Written by Nick Blenkey

ISL containersAPRIL 3, 2013 — After having reached levels of slightly less than 40 million TEU annually in 2008, 2011 and 2012, box-handling in the North Sea ports of Antwerp, Rotterdam, Bremen and Bremerhaven, Hamburg and Zeebrugge— the North Range ports — is currently expected to finally break the 40- million-TEU threshold in 2013, though it is expected to be a close call.

The latest Global Port Tracker: North Europe Trade Outlook from Hackett Associates and ISL(Institute of Shipping Economics and Logistics) says that on the back of the weak economic performance of the Eurozone economies particularly at the end of 2012, total box handling in the Hamburg-Le Havre range came in slightly short of the 2011-figure (39.9 million TEU), reaching only 39.7 million TEU in 2012.

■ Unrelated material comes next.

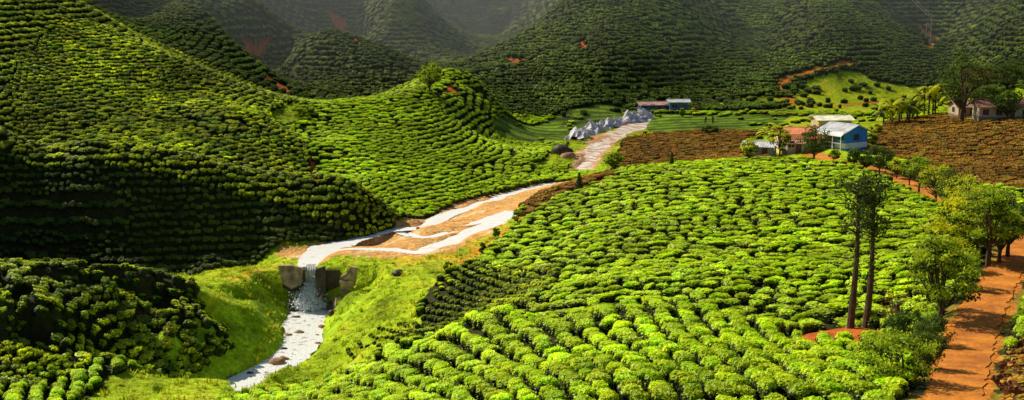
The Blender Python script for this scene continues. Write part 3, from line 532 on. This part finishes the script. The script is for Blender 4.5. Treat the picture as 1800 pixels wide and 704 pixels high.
def house(name,loc,rz,w,d,h,rise,wall,roofc,trim,nwin=3,porch=0):
    e=empty(name,loc,rz)
    mw=M(name+'_paint',wall,tuple(c*.8 for c in wall),1.2,.8); mr=M(name+'_sheet_roof',roofc,tuple(c*.6 for c in roofc),.9,.5); mt=M(name+'_trim',trim,tuple(c*.8 for c in trim),1,.7)
    b=MB(); b.box((0,0,h/2-.6),(w,d,h+1.2),0)
    b.add([(-w/2,-d/2,h),(-w/2,d/2,h),(-w/2,0,h+rise)],[[0,1,2]],0); b.add([(w/2,-d/2,h),(w/2,d/2,h),(w/2,0,h+rise)],[[2,1,0]],0); b.build('walls',[mw],parent=e)
    b=MB(); gable(b,w,d,h+.03,rise,.55,.06,0); b.box((0,0,h+rise+.1),(w+1.1,.3,.08),0); b.build('roof',[mr],parent=e)
    b=MB(); b.box((0,0,.25),(w+.06,d+.06,.9),0); b.build('plinth',[mt],parent=e)
    b=MB(); b2=MB()
    for i in range(nwin):
        xx=-w/2+w*(i+.5)/nwin
        if i==nwin//2: b2.box((xx,-d/2-.03,1.0),(.95,.06,2.0),0)
        else: b.box((xx,-d/2-.02,1.6),(1.1,.06,1.0),0); b2.box((xx,-d/2-.05,1.6),(.07,.06,1.0),1); b2.box((xx,-d/2-.05,1.05),(1.3,.12,.08),1); b2.box((xx,-d/2-.05,2.14),(1.3,.1,.08),1)
    for sx in(-1,1): b.box((sx*(w/2+.02),0,1.6),(.06,1.2,1.0),0)
    b.build('windows',[mGlass],parent=e); b2.build('door_and_frames',[mWood,mt],parent=e)
    if porch:
        b=MB(); y1=-d/2-porch
        b.add([(-w/2-.3,-d/2-.5,h-.12),(w/2+.3,-d/2-.5,h-.12),(w/2+.3,y1-.3,h-.7),(-w/2-.3,y1-.3,h-.7),(-w/2-.3,-d/2-.5,h-.06),(w/2+.3,-d/2-.5,h-.06),(w/2+.3,y1-.3,h-.64),(-w/2-.3,y1-.3,h-.64)],[[3,2,1,0],[4,5,6,7],[0,1,5,4],[1,2,6,5],[2,3,7,6],[3,0,4,7]],0)
        for i in range(4): b.box((-w/2+w*i/3,y1,(h-.7)/2-.3),(.12,.12,h-.7+.6),1)
        b.box((0,y1,.75),(w,.06,.08),1); b.build('porch',[mr,mt],parent=e)
    return e
def at(u,v,Yd,dz=0):
    p=unproject(u,v,Yd); return (p[0],p[1],float(hz(p[0],p[1]))+dz)
house('wooden_house',at(1411,242,239,.6),.10,8.2,6.2,2.6,.7,(.90,.68,.24),(.92,.30,.12),(.85,.75,.5),4,1.4)
house('wooden_house',at(1460,225,250,1.3),.08,5.8,5.0,3.2,.5,(.6,.5,.25),(.97,.92,.66),(.55,.5,.4),3)
house('blue_house',at(1483,252,236,.4),-1.0,5.6,5.2,2.6,1.0,(.04,.28,.88),(.95,.95,.95),(.92,.92,.92),3,1.0)
house('tin_shed',at(1336,270,232,.4),-.35,4.6,4.6,1.9,.5,(.45,.43,.40),(.96,.96,.98),(.45,.45,.45),2)
house('storage_shed',at(1392,262,232,.1),.2,2.6,2.4,1.8,.4,(.5,.42,.3),(.70,.30,.16),(.45,.4,.35),2)
house('field_shack',at(1150,194,345,.1),.1,7.5,4,2.0,.5,(.12,.22,.55),(.75,.45,.40),(.5,.5,.55),4)
house('blue_shack',at(1192,194,343,.1),0,4.5,4,2.6,.4,(.08,.2,.48),(.80,.88,.95),(.35,.4,.5),2)
house('brown_roof_house',at(1772,208,276,.2),-.1,12.5,6,2.7,1.1,(.65,.52,.38),(.40,.18,.11),(.3,.25,.2),5)
house('brown_roof_house',at(1700,205,290,.2),.1,6,5,2.4,1.0,(.65,.54,.38),(.44,.28,.2),(.3,.25,.2),3)
mTarp=M('grey_tarpaulin',(.74,.74,.82),(.48,.48,.56),.5,.45,bump=.3,bscale=.9); g_=np.random.default_rng(12)
for nm,Q in (('tarpaulin_cover',[(1012,248),(1030,238),(1052,230),(1075,224)]),('tarpaulin_cover',[(1072,226),(1095,220),(1115,214),(1134,210)])):
    P=smooth(GP(Q),10); b=MB(); V=[]; n_=len(P); c_=11
    ph=g_.random(4)*6
    for i in range(n_):
        hh=1.7+.6*math.sin(i*.45+ph[0])+.4*math.sin(i*1.1+ph[1]); hh*=min(1,.4+min(i,n_-1-i)/4)
        for j in range(c_):
            f=j/(c_-1); xx=P[i,0]+(f-.5)*4.6+.3*g_.normal(); yy=P[i,1]+(f-.5)*-3+.3*g_.normal(); V.append((xx,yy,float(hz(xx,yy))+hh*max(0,math.sin(math.pi*f))**.7*(1+.25*math.sin(i*.9+j*1.7))+.22*g_.normal()-.1))
    b.add(V,[[i*c_+j,i*c_+j+1,(i+1)*c_+j+1,(i+1)*c_+j] for i in range(n_-1) for j in range(c_-1)],0); b.build(nm,[mTarp])
mPole=M('pole_grey',(.45,.44,.42),(.35,.34,.32),1,.7)
tops=[]
for u,v,Yd,h in ((1636,66,432,9),(1626,100,437,7),(1560,10,470,8)):
    p=at(u,v,Yd); b=MB(); b.tube([(0,0,-.5),(0,0,h)],[.16,.10],8,0); b.box((0,0,h-.5),(1.6,.12,.12),0); b.box((-.6,0,h-.32),(.1,.1,.25),0); b.box((.6,0,h-.32),(.1,.1,.25),0); b.build('utility_pole',[mPole],loc=p); tops.append(np.array(p)+(0,0,h-.4))
b=MB()
for a_,c_ in ((0,2),(0,1)):
    for dx in(-.6,.6):
        P=[tops[a_]*(1-f)+tops[c_]*f+np.array([dx,0,-1.2*4*f*(1-f)]) for f in np.linspace(0,1,12)]; b.tube(P,.03,4,0,False)
b.build('power_line',[mPole])
def person(name,loc,rz,shirt,pant,lean=0.):
    e=empty(name,loc,rz); ms=M(name+'_shirt',shirt,shirt,5,.8); mp=M(name+'_trousers',pant,pant,5,.8); hr=M(name+'_hair',(.02,.015,.01),(.03,.02,.015),5,.6)
    me=bpy.data.meshes.new('body'); y=-lean
    Vv=[(0,0,.92),(0,y*.5,1.15),(0,y,1.38),(0,y*1.15,1.47),(0,y*1.3,1.6),(.19,y,1.38),(.25,y*.9-.03,1.12),(.24,y-.15,.88),(-.19,y,1.38),(-.25,y*.9-.03,1.12),(-.24,y-.15,.88),(.1,0,.88),(.12,-.06,.48),(.12,.02,.05),(.12,-.14,.02),(-.1,0,.88),(-.12,.05,.48),(-.12,.1,.05),(-.12,-.06,.02)]
    E=[(0,1),(1,2),(2,3),(3,4),(2,5),(5,6),(6,7),(2,8),(8,9),(9,10),(0,11),(11,12),(12,13),(13,14),(0,15),(15,16),(16,17),(17,18)]
    rr=[.14,.13,.15,.06,.105,.07,.05,.035,.07,.05,.035,.09,.065,.045,.04,.09,.065,.045,.04]
    me.from_pydata(Vv,E,[]); o=bpy.data.objects.new('body',me); bpy.context.scene.collection.objects.link(o); o.parent=e
    sm=o.modifiers.new('skin','SKIN')
    for i,q in enumerate(me.skin_vertices[0].data): q.radius=(rr[i],rr[i]); q.use_root=(i==0)
    o.modifiers.new('sub','SUBSURF').levels=1; o.modifiers['sub'].render_levels=2
    me.materials.append(ms)
    b=MB(); b.tube([(0,y*1.3,1.60),(0,y*1.32,1.66),(0,y*1.34,1.71)],[.09,.105,.05],8,0); b.build('hair',[hr],True,parent=e)
    b=MB(); b.tube([(.12,-.05,.06),(.125,-.06,.48),(.1,0,.92)],[.07,.085,.11],8,0); b.tube([(-.12,.09,.06),(-.12,.05,.48),(-.1,0,.92)],[.07,.085,.11],8,0); b.build('trousers',[mp],True,parent=e)
person('farm_worker',at(1240,217,318),.3,(.05,.05,.08),(.03,.03,.05),.25); person('farm_worker',at(1253,217,318),-.5,(.1,.1,.14),(.03,.03,.04),.1); person('farm_worker',at(1223,197,338),.2,(.6,.03,.02),(.03,.03,.1))
# ---------------------------------------------------------------- haze (real air volume over the far valley)
m,nt=newmat('hazy_air'); o=nt.nodes.new('ShaderNodeOutputMaterial'); vs_=nt.nodes.new('ShaderNodeVolumeScatter'); vs_.inputs['Color'].default_value=(.64,.84,1,1); vs_.inputs['Density'].default_value=.0028; vs_.inputs['Anisotropy'].default_value=.5; nt.links.new(vs_.outputs[0],o.inputs['Volume'])
b=MB(); b.box((0,630,70),(1100,520,220),0); b.build('haze',[m])
# ---------------------------------------------------------------- light, world, camera
az=math.radians(-55); el=math.radians(39)
ts=Vector((math.sin(az)*math.cos(el),math.cos(az)*math.cos(el),math.sin(el)))
sl=bpy.data.lights.new('sun','SUN'); sl.energy=5.0; sl.angle=math.radians(.5); sl.color=(1,.92,.72); so=bpy.data.objects.new('sun',sl); so.rotation_euler=(-ts).to_track_quat('-Z','Y').to_euler(); bpy.context.scene.collection.objects.link(so)
wd=bpy.data.worlds.new('World'); bpy.context.scene.world=wd; wd.use_nodes=True; nt=wd.node_tree; nt.nodes.clear(); o=nt.nodes.new('ShaderNodeOutputWorld'); bg=nt.nodes.new('ShaderNodeBackground'); sk=nt.nodes.new('ShaderNodeTexSky'); sk.sky_type='NISHITA'; sk.sun_disc=False; sk.sun_elevation=el; sk.sun_rotation=az; bg.inputs[1].default_value=.065; nt.links.new(sk.outputs[0],bg.inputs[0]); nt.links.new(bg.outputs[0],o.inputs[0])
cd=bpy.data.cameras.new('camera'); cd.sensor_width=36; cd.lens=36*FL/1800; cd.clip_end=5000; co=bpy.data.objects.new('camera',cd); co.location=(0,0,CH); co.rotation_euler=(math.pi/2-PT,0,0); bpy.context.scene.collection.objects.link(co); bpy.context.scene.camera=co
vs=bpy.context.scene.view_settings; vs.view_transform='Standard'; vs.look='None'; vs.exposure=0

With consumers reluctant to spend their income in times of economic doubts, imports are expected to stagnate throughout 2013 and the Hackett/ISL reportexpects container-handling in the North Range ports to increase at a meager 1.0 percent in 2013, reaching a volume of 40.1 Million TEU.

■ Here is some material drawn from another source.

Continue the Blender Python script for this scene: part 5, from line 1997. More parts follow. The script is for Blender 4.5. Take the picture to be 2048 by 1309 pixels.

Weak consumer demand in the European economies also spells further woes for already ailing liner shipping companies. From the end of 2011, the import of laden containers began to gradually develop gradually more slowly than the export of laden containers, meaning a higher proportion of unprofitable empty repositioning. In 2012, some four million empty TEUs were discharged in the North Range ports, an increase of 13 per cent over 2011. In 2013, ISL and Hackett Associates anticipates that this number will grow by another 14 per cent to 4.5 million.

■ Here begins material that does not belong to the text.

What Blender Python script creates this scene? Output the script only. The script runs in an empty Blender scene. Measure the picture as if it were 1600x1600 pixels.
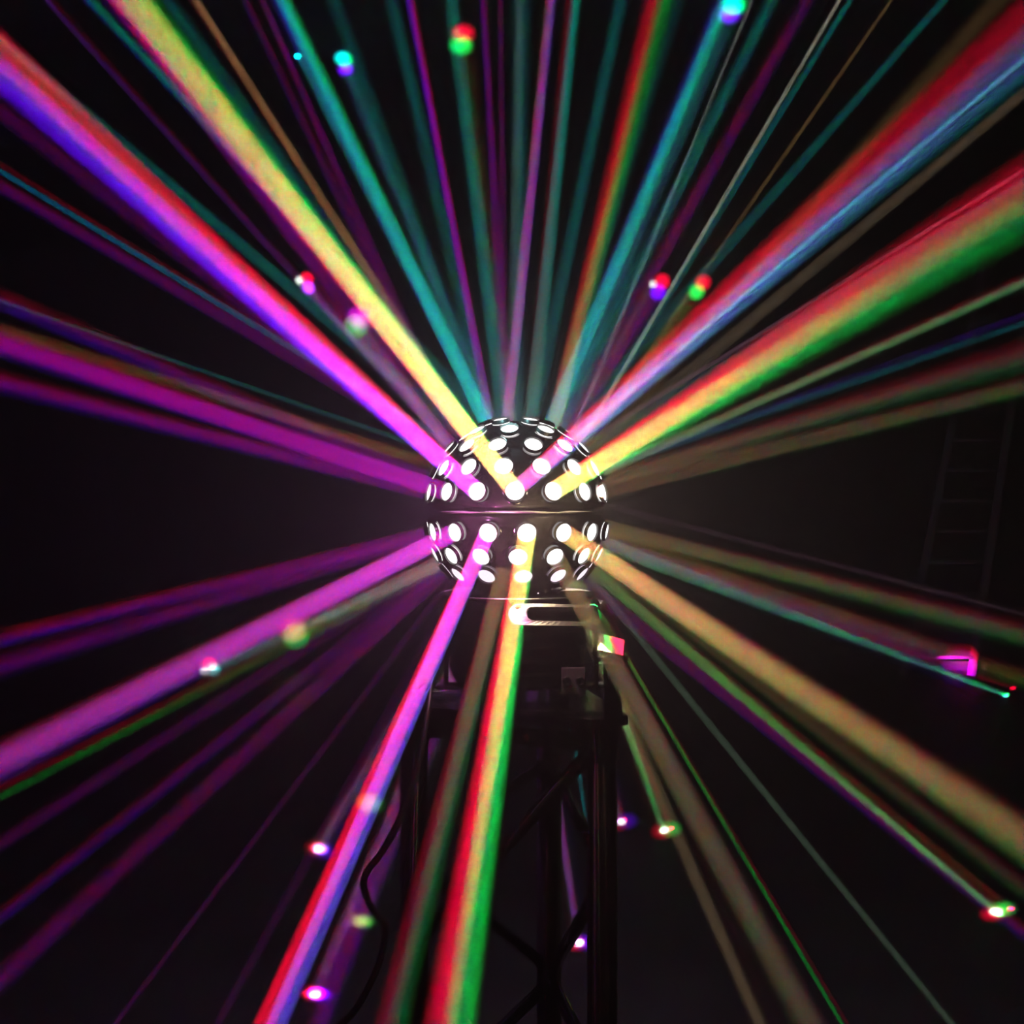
import bpy, bmesh, math, random
from mathutils import Vector, Matrix

S = bpy.context.scene
COL = S.collection
R = math.radians
random.seed(7)

# ---------------------------------------------------------------- camera, world, exposure
F = 1537.0                                   # focal length in pixels of the 1600 px frame
CAM = Vector((0, 0, 1.45))
cd = bpy.data.cameras.new('camera'); cam = bpy.data.objects.new('camera', cd); COL.objects.link(cam)
cd.sensor_width = 36; cd.lens = 36 * F / 1600; cd.clip_start = 0.02; cd.clip_end = 60
cam.location = CAM; cam.rotation_euler = (math.pi / 2, 0, 0)
S.camera = cam
w = bpy.data.worlds.new('dark_room'); S.world = w; w.use_nodes = True
w.node_tree.nodes['Background'].inputs[0].default_value = (0, 0, 0, 1)
S.view_settings.view_transform = 'Standard'; S.view_settings.look = 'None'
S.view_settings.exposure = 0; S.view_settings.gamma = 1; S.view_settings.use_curve_mapping = False
S.cycles.use_denoising = True
S.cycles.use_adaptive_sampling = False
S.cycles.volume_bounces = 0
S.cycles.max_bounces = 3
S.cycles.diffuse_bounces = 2
S.cycles.glossy_bounces = 2
S.cycles.sample_clamp_indirect = 2.0
S.cycles.use_light_tree = True
S.cycles.denoising_input_passes = 'RGB'

D = 1.40                                     # camera to ball
BALL = Vector((7.5 / F * D, D, 1.45 + 0 / F * D))
RB = 0.123
WALL_Y, CEIL, SIDE = 9.0, 3.85, 6.5
HAZE, G_ANISO = 0.05, 0.66


def P(x, y, d):
    """point of the room seen at pixel x, y of the photograph at depth d"""
    return Vector(((x - 800) / F * d, d, CAM.z - (y - 800) / F * d))


# ---------------------------------------------------------------- materials
def mat(name, col, rough=0.5, metal=0.0, coat=0.0, noise=None, bump=None, spec=0.5):
    m = bpy.data.materials.new(name); m.use_nodes = True
    n = m.node_tree.nodes; l = m.node_tree.links; b = n['Principled BSDF']
    b.inputs['Base Color'].default_value = (*col, 1)
    b.inputs['Roughness'].default_value = rough
    b.inputs['Metallic'].default_value = metal
    b.inputs['Coat Weight'].default_value = coat
    b.inputs['Specular IOR Level'].default_value = spec
    tc = n.new('ShaderNodeTexCoord')
    if noise:
        t = n.new('ShaderNodeTexNoise'); t.inputs['Scale'].default_value = noise[0]; t.inputs['Detail'].default_value = 6
        r = n.new('ShaderNodeValToRGB')
        r.color_ramp.elements[0].position = 0.35; r.color_ramp.elements[1].position = 0.7
        r.color_ramp.elements[0].color = (*col, 1); r.color_ramp.elements[1].color = (*noise[1], 1)
        l.new(tc.outputs['Object'], t.inputs['Vector']); l.new(t.outputs['Fac'], r.inputs[0]); l.new(r.outputs[0], b.inputs['Base Color'])
        q = n.new('ShaderNodeMapRange'); q.inputs[3].default_value = rough * 0.75; q.inputs[4].default_value = min(1, rough * 1.25)
        l.new(t.outputs['Fac'], q.inputs[0]); l.new(q.outputs[0], b.inputs['Roughness'])
    if bump:
        t = n.new('ShaderNodeTexNoise'); t.inputs['Scale'].default_value = bump[0]; t.inputs['Detail'].default_value = 4
        k = n.new('ShaderNodeBump'); k.inputs['Strength'].default_value = bump[1]; k.inputs['Distance'].default_value = 0.01
        l.new(tc.outputs['Object'], t.inputs['Vector']); l.new(t.outputs['Fac'], k.inputs['Height']); l.new(k.outputs[0], b.inputs['Normal'])
    return m


def glow(name, col, s):
    m = bpy.data.materials.new(name); m.use_nodes = True
    n = m.node_tree.nodes; b = n['Principled BSDF']
    b.inputs['Base Color'].default_value = (0.8, 0.8, 0.8, 1); b.inputs['Roughness'].default_value = 0.1
    b.inputs['Emission Color'].default_value = (*col, 1); b.inputs['Emission Strength'].default_value = s
    m.cycles.emission_sampling = 'NONE'
    return m


M_SHELL = mat('black_gloss_shell', (0.07, 0.062, 0.066), 0.38, 0.0, 0.2, (30, (0.09, 0.08, 0.085)))
M_BEZEL = mat('bezel_metal', (0.055, 0.055, 0.058), 0.2, 1.0)
M_SEAT = mat('lens_seat_black', (0.012, 0.012, 0.012), 0.35)
M_CHROME = mat('chrome', (0.85, 0.85, 0.87), 0.12, 1.0)
M_HANDLE = mat('satin_steel', (0.40, 0.40, 0.39), 0.3, 0.85, 0, (60, (0.32, 0.32, 0.32)))
M_BODY = mat('base_plastic', (0.02, 0.019, 0.021), 0.4, 0, 0.1, (40, (0.03, 0.028, 0.03)))
M_PANEL = mat('grey_panel', (0.16, 0.14, 0.17), 0.5)
M_TRUSS = mat('black_truss_metal', (0.012, 0.011, 0.012), 0.16, 0.3, 0.4, (25, (0.02, 0.018, 0.02)))
M_CABLE = mat('rubber_cable', (0.012, 0.012, 0.013), 0.45)
M_LADDER = mat('ladder_aluminium', (0.75, 0.73, 0.7), 0.6, 0.0, 0, (20, (0.6, 0.6, 0.6)))
M_FLOOR = mat('dark_vinyl_floor', (0.075, 0.07, 0.072), 0.55, 0, 0, (3.0, (0.11, 0.105, 0.11)), (55, 0.5))
M_WALL = mat('black_painted_wall', (0.10, 0.10, 0.10), 0.9, 0, 0, (2.0, (0.14, 0.135, 0.14)), (12, 0.3), 0.2)
M_LENS = glow('lit_lens', (1.0, 0.97, 0.93), 3.0)
M_LENS_PINK = glow('lit_lens_pinkish', (1.0, 0.78, 0.95), 1.2)


# ---------------------------------------------------------------- mesh helpers
def new_obj(name, bm, m, parent=None, smooth=False, loc=None):
    me = bpy.data.meshes.new(name); bm.to_mesh(me); bm.free()
    if smooth:
        for p in me.polygons: p.use_smooth = True
    me.materials.append(m)
    return link(name, me, parent, loc)


def link(name, me, parent=None, loc=None):
    o = bpy.data.objects.new(name, me); COL.objects.link(o)
    if parent: o.parent = parent
    if loc is not None: o.location = loc
    return o


def tag(o, label, cat, group=None):
    o['label'] = label; o['category'] = cat
    if group: o['group'] = group
    return o


def root(name, loc, label, cat):
    o = bpy.data.objects.new(name, None); COL.objects.link(o); o.location = loc; o.empty_display_size = 0.05
    return tag(o, label, cat)


def lathe(bm, prof, seg=48, mtx=None):
    """prof: list of (r, z); closed to the axis where r == 0"""
    rings = []
    for r, z in prof:
        if r <= 1e-6: rings.append([bm.verts.new((0, 0, z))])
        else: rings.append([bm.verts.new((r * math.cos(2 * math.pi * k / seg), r * math.sin(2 * math.pi * k / seg), z)) for k in range(seg)])
    for a, b in zip(rings, rings[1:]):
        if len(a) == 1 and len(b) == 1: continue
        for k in range(seg):
            j = (k + 1) % seg
            if len(a) == 1: bm.faces.new((a[0], b[j], b[k]))
            elif len(b) == 1: bm.faces.new((a[k], a[j], b[0]))
            else: bm.faces.new((a[k], a[j], b[j], b[k]))
    bmesh.ops.recalc_face_normals(bm, faces=bm.faces)
    if mtx is not None: bm.transform(mtx)
    return bm


def tube_between(bm, a, b, r, seg=16):
    a, b = Vector(a), Vector(b); d = b - a; q = d.to_track_quat('Z', 'Y').to_matrix().to_4x4()
    m = Matrix.Translation((a + b) / 2) @ q
    bmesh.ops.create_cone(bm, cap_ends=True, cap_tris=False, segments=seg, radius1=r, radius2=r, depth=d.length, matrix=m)
    return bm


def box(bm, c, s, rot=None, bev=0.0):
    m = Matrix.Translation(c) @ (rot.to_4x4() if rot else Matrix.Identity(4)) @ Matrix.Diagonal((*s, 1))
    g = bmesh.ops.create_cube(bm, size=1, matrix=m)
    if bev:
        es = list({e for v in g['verts'] for e in v.link_edges})
        bmesh.ops.bevel(bm, geom=es, offset=bev, segments=2, affect='EDGES')
    return bm


def sweep(bm, pts, r, seg=10, steps=8):
    """tube along a smooth (Catmull-Rom) path"""
    p = [Vector(q) for q in pts]; p = [2 * p[0] - p[1]] + p + [2 * p[-1] - p[-2]]
    path = []
    for i in range(1, len(p) - 2):
        for k in range(steps):
            t = k / steps; a, b, c, d = p[i - 1:i + 3]
            path.append(0.5 * ((2 * b) + (c - a) * t + (2 * a - 5 * b + 4 * c - d) * t * t + (3 * b - a - 3 * c + d) * t ** 3))
    path.append(p[-2])
    rings = []
    for i, c in enumerate(path):
        t = (path[min(i + 1, len(path) - 1)] - path[max(i - 1, 0)]).normalized()
        u = t.cross(Vector((0, 1, 0.01))).normalized(); v = t.cross(u)
        rings.append([bm.verts.new(c + (u * math.cos(2 * math.pi * k / seg) + v * math.sin(2 * math.pi * k / seg)) * r) for k in range(seg)])
    for a, b in zip(rings, rings[1:]):
        for k in range(seg): bm.faces.new((a[k], a[(k + 1) % seg], b[(k + 1) % seg], b[k]))
    bm.faces.new(rings[0][::-1]); bm.faces.new(rings[-1])
    bmesh.ops.recalc_face_normals(bm, faces=bm.faces)
    return bm


# ---------------------------------------------------------------- the room
def slab(name, c, s, m):
    o = new_obj(name, box(bmesh.new(), (0, 0, 0), s), m, None, False, c); o['kind'] = 'structure'
    return o


Y0 = -3.0
YM, YL = (WALL_Y + Y0) / 2, WALL_Y - Y0
slab('floor', (0, YM, -0.05), (2 * SIDE + 0.4, YL + 0.4, 0.1), M_FLOOR)
slab('ceiling', (0, YM, CEIL + 0.05), (2 * SIDE + 0.4, YL + 0.4, 0.1), M_WALL)
slab('wall_back', (0, WALL_Y + 0.1, CEIL / 2), (2 * SIDE + 0.4, 0.2, CEIL), M_WALL)
slab('wall_front', (0, Y0 - 0.1, CEIL / 2), (2 * SIDE + 0.4, 0.2, CEIL), M_WALL)
slab('wall_left', (-SIDE - 0.1, YM, CEIL / 2), (0.2, YL, CEIL), M_WALL)
slab('wall_right', (SIDE + 0.1, YM, CEIL / 2), (0.2, YL, CEIL), M_WALL)

# ---------------------------------------------------------------- the ball light
light = root('stage_light', (BALL.x, BALL.y, BALL.z),
             'black ball-shaped stage light with many glowing round lenses, standing on top of the truss', 'light')
GAP = 0.0045
ZU, ZD = 0.003, -0.003


def dome(sign, cut):
    prof = [(RB - 0.004, sign * GAP), (RB, sign * (GAP + 0.001))]
    for k in range(1, 25):
        e = R(2.5) + (R(cut) - R(2.5)) * k / 24
        prof.append((RB * math.cos(e), sign * (RB * math.sin(e) + 0.003)))
    return lathe(bmesh.new(), prof, 96)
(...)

Different dynamics are expected in the individual North Range ports. Rotterdam and Antwerp are expected to outperform the market average slightly, growing at rates of around 4 percent and 3 percent, respectively. Hamburg and Le Havre are expected to grow in line with the general market average whilst it is anticipated that the ports of Bremen/Bremerhaven and Zeebrugge are set to miss out on the growth dynamic. Particularly in Bremen/Bremerhaven, which did extraordinarily well in 2011 (+21.0 percent) and 2012 (+3.4 percent), some of the market shares acquired in the previous years had gotten lost at the turning of 2012/2013, setting the port up for a volume loss between 7 and 8 percent compared with the record year 2012.